Allerdings ist der Grund, warum auf die Nachricht keine Antwort kommt, folgender: Das Meeting hat doch länger gedauert, und auf dem Nachhauseweg wollte man noch kurz Blumen und die letzten Zutaten fürs Dinner besorgen. Natürlich hat die ganze Stadt an diesem Abend plötzlich auch eine unbändige Lust auf eines dieser Produkte, man steht vor leeren Regalen und muss noch zum nächsten Delikatessenladen. Zuhause angekommen, bereits eine Stunde hinter dem Zeitplan, empfangen einen fröhlich die Staubmäuse im Wohnzimmer. Man steckt in einer Late-Twenties-Phase, mitten im Umbruch, in dem Parmigiana die Instant-Nudeln abgelöst hat und man sich langsam zutraut, einen 3-Gänger für zehn Personen aufzutischen. Heisst aber auch, noch nicht allzu routiniert unvorhergesehene Zwischenfälle in der Küche auszubügeln. Man befindet sich also mitten im Wettstreit mit sich selbst und vor allem gegen die Zeit. Schliesslich will man gut vorbereitet, frisch geduscht, mit einem Lächeln im Gesicht und dem Finger schon am Prosecco-Korken, seine Gäste pünktlich empfangen. Während das Adrenalin einschiesst, das Hirn fünf Schritte vorausdenkt, man gleichzeitig Zähne putzt und das Küchenchaos beseitigt, klingelt es. Peng. Leider ist nicht der Prosecco entkorkt, sondern die Hoffnung geplatzt, diesmal zehn von zehn Punkten beim «Perfekten Dinner» zu kassieren.

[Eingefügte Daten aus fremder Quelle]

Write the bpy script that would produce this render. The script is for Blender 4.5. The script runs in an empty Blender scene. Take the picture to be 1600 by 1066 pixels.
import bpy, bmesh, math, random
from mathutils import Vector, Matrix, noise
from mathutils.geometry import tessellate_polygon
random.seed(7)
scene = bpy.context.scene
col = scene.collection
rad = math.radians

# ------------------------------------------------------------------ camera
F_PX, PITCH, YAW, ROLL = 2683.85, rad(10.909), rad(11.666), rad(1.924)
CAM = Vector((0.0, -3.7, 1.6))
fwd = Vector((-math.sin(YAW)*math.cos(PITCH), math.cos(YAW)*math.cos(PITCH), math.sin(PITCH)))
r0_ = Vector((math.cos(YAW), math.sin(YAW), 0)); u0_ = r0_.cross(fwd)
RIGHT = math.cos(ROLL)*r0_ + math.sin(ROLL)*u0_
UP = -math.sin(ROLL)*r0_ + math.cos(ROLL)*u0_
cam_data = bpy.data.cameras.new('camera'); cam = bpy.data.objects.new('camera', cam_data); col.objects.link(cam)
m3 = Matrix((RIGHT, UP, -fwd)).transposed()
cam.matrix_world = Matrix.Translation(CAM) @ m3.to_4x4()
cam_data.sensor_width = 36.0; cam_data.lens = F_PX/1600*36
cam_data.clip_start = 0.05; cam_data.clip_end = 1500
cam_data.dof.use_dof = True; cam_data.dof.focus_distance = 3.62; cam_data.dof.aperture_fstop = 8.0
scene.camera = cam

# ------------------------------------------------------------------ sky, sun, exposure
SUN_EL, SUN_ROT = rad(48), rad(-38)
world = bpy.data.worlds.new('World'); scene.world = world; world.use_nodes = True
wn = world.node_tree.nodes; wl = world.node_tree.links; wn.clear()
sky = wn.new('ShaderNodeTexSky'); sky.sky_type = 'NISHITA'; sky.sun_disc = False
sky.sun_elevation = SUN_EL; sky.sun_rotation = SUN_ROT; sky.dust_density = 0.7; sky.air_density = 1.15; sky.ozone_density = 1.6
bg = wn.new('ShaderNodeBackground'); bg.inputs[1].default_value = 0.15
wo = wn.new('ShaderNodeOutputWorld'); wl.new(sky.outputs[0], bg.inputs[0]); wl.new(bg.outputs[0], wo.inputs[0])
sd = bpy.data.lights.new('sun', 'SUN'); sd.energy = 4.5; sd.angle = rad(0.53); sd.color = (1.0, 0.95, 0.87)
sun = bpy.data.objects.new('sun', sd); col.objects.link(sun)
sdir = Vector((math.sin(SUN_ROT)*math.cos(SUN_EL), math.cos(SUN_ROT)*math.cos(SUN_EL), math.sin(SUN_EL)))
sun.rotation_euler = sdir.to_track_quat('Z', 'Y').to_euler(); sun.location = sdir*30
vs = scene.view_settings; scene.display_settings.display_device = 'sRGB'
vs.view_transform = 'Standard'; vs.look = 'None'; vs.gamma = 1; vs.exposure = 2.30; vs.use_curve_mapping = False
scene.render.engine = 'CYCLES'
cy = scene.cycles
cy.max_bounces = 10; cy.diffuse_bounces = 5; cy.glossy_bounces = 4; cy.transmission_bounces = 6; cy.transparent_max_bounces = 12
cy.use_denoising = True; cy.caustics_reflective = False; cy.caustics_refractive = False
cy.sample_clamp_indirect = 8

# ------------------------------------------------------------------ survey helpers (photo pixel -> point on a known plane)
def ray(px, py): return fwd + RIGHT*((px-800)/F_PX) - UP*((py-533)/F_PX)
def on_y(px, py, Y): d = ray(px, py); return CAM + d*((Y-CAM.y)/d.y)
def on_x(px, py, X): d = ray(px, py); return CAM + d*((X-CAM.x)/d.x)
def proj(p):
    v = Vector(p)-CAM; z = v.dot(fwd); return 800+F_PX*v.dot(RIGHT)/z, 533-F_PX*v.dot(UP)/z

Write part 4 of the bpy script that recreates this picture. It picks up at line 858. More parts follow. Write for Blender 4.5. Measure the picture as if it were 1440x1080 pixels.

Deshalb, liebe Zufrühkommer, macht doch bitte noch einen Abstecher zum nächsten Blumenladen oder Weinregal, auch wenn ihr dann fünf Minuten zu spät kommen solltet. Geht nochmals in aller Ruhe auf dem Trottoir auf und ab und googelt dabei den Knigge, denn: «Auch wer zu früh erscheint, ist unpünktlich.»